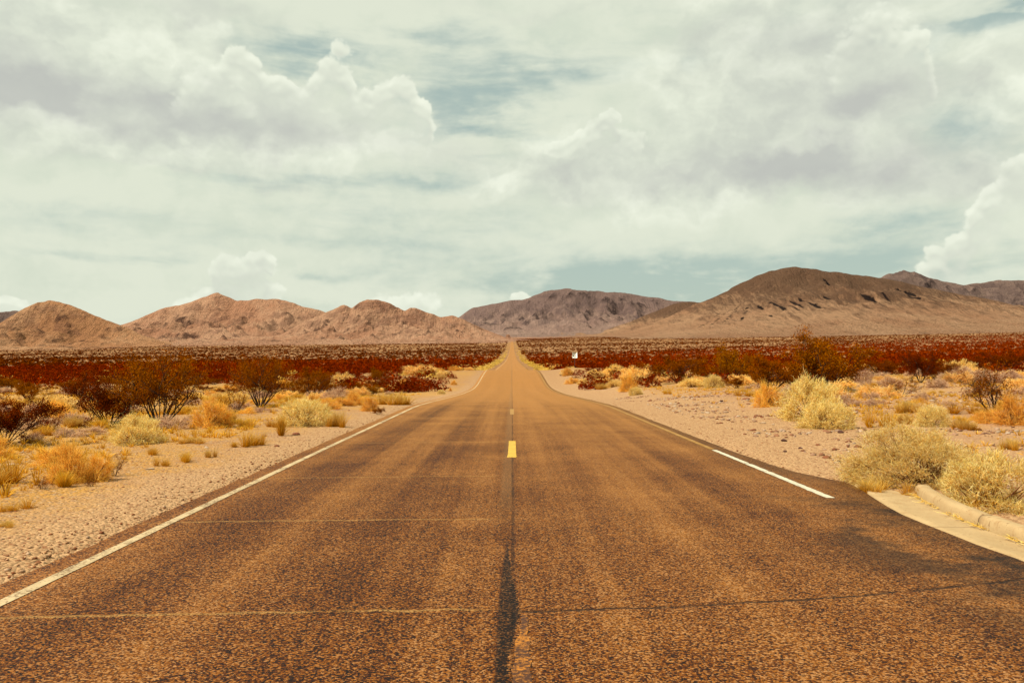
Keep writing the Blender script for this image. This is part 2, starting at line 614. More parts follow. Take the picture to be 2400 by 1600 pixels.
hgt = t.m("ADD", t.m("MULTIPLY", t.voro(co, 26, "F1"), -.9), t.m("ADD", t.m("MULTIPLY", fin, .8), t.m("MULTIPLY", t.noise(co, 5, 4, .6), 1.6)))
bump(t, b, hgt, .85, .035)

# asphalt
M_ROAD, t, b = material("worn_asphalt", .75, .15)
co = t.new("ShaderNodeTexCoord").outputs["Object"]
X, Y, _ = t.xyz(co)
agg = t.voro(co, 92, "F1", "Color")
ag = t.xyz(agg)
chip = t.m("ADD", t.m("MULTIPLY", ag[0], .55), t.m("MULTIPLY", t.noise(co, 58, 4, .75), .62))
lanes = t.noise(t.vec(t.m("MULTIPLY", X, 1.15), t.m("MULTIPLY", Y, .022), 0.0), 1.0, 4, .6)
lanes2 = t.noise(t.vadd(t.vec(t.m("MULTIPLY", X, 5.0), t.m("MULTIPLY", Y, .05), 0.0), (3, 8, 0)), 1.0, 3, .6)
patch = t.noise(co, .55, 5, .65)
tone = t.m("ADD", t.m("MULTIPLY", lanes, .52), t.m("ADD", t.m("MULTIPLY", lanes2, .24), t.m("MULTIPLY", patch, .42)))
# wheel tracks are polished darker
def band(x0, w):
    return t.m("SUBTRACT", 1.0, t.smooth(t.m("ABSOLUTE", t.m("SUBTRACT", X, x0)), w * .3, w))
tracks = t.m("ADD", t.m("ADD", band(-1.05, .55), band(-2.55, .5)), t.m("ADD", t.m("MULTIPLY", band(1.15, .5), .45), t.m("MULTIPLY", band(2.65, .55), .6)))
tone = t.m("SUBTRACT", tone, t.m("MULTIPLY", tracks, .085))
tone = t.m("ADD", tone, t.m("MULTIPLY", t.smooth(X, -.1, .25), .06))
warm = t.ramp(t.m("ADD", t.m("MULTIPLY", chip, 1.55), t.m("MULTIPLY", t.m("SUBTRACT", tone, .88), 1.15)),
              [(.22, (.008, .0022, .0006)), (.42, (.064, .0138, .0026)), (.58, (.190, .058, .0130)), (.76, (.36, .146, .050)), (1.0, (.56, .31, .16))])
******
**Problem description:** Your task is to return the lines above, from the first one up to and including the line containing "bump(t, b, hgt, .85, .035)", minus any pictures.

**Output for this exercise:**
Keep writing the Blender script for this image. This is part 2, starting at line 614. More parts follow. Take the picture to be 2400 by 1600 pixels.
hgt = t.m("ADD", t.m("MULTIPLY", t.voro(co, 26, "F1"), -.9), t.m("ADD", t.m("MULTIPLY", fin, .8), t.m("MULTIPLY", t.noise(co, 5, 4, .6), 1.6)))
bump(t, b, hgt, .85, .035)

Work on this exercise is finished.